I already had the idea for the new setting that there was a fairly recent Ice Age that erased all the ruins of the Ancients from the surface, leaving the few remnants of their empires hidden away in underground caves. And I really love the common thing in lots of old Sword & Sorcery art to have human barbarians alongside long extinct animals from much more ancient aeons. The idea of having a late Pleistocene environment combined with broadly 4th century Baltic and Slavic people actually does sound pretty fun to me.

I’ve been thinking for a long time that the typical European lineup of animals in Fantasyland is pretty boring. Wolves, bears, horses, cows, and wild pigs are just so everyday pedestrian for someone from central Europe. There is nothing really fantastical about it. But you don’t really have to go that far back and you have mammoths, ancient bisons, and sabre-toothed cats in the same places. Which are still perfectly realistic animals because they were real, but also much more foreign and exotic.
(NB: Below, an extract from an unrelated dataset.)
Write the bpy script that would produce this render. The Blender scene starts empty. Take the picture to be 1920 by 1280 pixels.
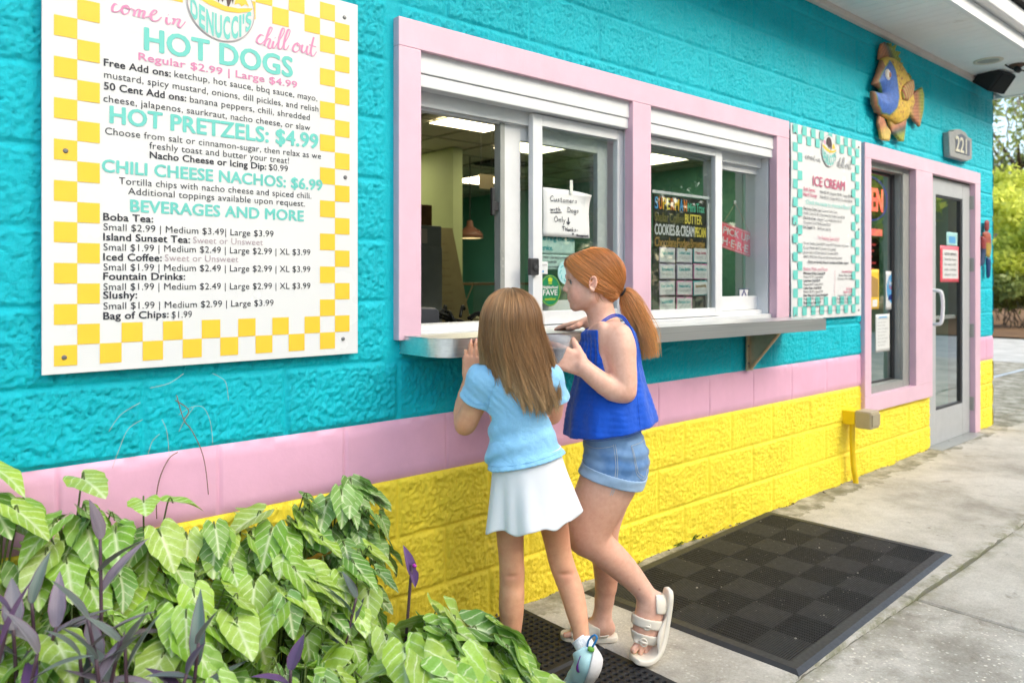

Growing up in Northern Germany, pretty much smack in the area where the massive glaciers of the last three ice ages reached their greatest extend, Ice Age stuff popped up quite a lot in my childhood. Often in school, but of course natural history and archeological museums around here usually had Ice Age exhibitions as well. I thought that stuff was pretty cool, but when you’re seven years old it’s not nearly as interesting as dinosaurs. Way more awesome than fluffy elephants. Back then at such a young age, I had no frame of reference for the time scales involved. But looking into these things now, I find it really fascinating that all the lands around here and to the north were nothing but bare rocks and sand under hundreds or even thousands of meters of ice only 12,000 years ago. And had been in that state for some 100,000 years. Everything that exists north of the German central hills and the mountains of Czechia is less than 12,000 years old. Even all the wilderness of Scandinavia that seems as ancient and untouched as anything can possibly be in Europe goes only back that far. All the plants and animals that exist there migrated to these lands only very recently from warmer lands to the south. And the Ice Age wasn’t a short temporary exception that disrupted the natural environment. The last three Ice Ages each lasted for about a 100,000 years each, with the periods between them only some 20,000 years in length. The fact that Northern Europe has an ecosystem right now is actually weird and not typical for this part of the world. I find this hugely fascinating and a great source of inspiration.

I am now considering stepping somewhat away from having the main civilization of the new setting consisting of warring city states ruled by immortal sorcerer-kings like Dark Sun or Morrowind, and instead putting the focus squarely on the wilderness beyond the border of civilization. The lands in the largely untamed wilderness where the clans that rejected the new structures of civilized kingdoms retreated to, and where people fleeing the reach of the current kings attempt to find refuge.

Studying The Savage Frontier in much greater detail than I ever did before has given me a lot of insights about how that region of the Forgotten Realms is structured and how its map can be a great inspiration for adventures that are not spelled out in the texts. But it also made me notice various aspects of where the design falls short and things could have been set up in much more interesting ways. So at this moment, I am very much considering to take the ideas I already came up with for a new setting and turn them into something that could be regarded as my own take on the overall concept of the Savage Frontier and Skyrim. But more alien and more weird like Hyperborea. And without Vikings.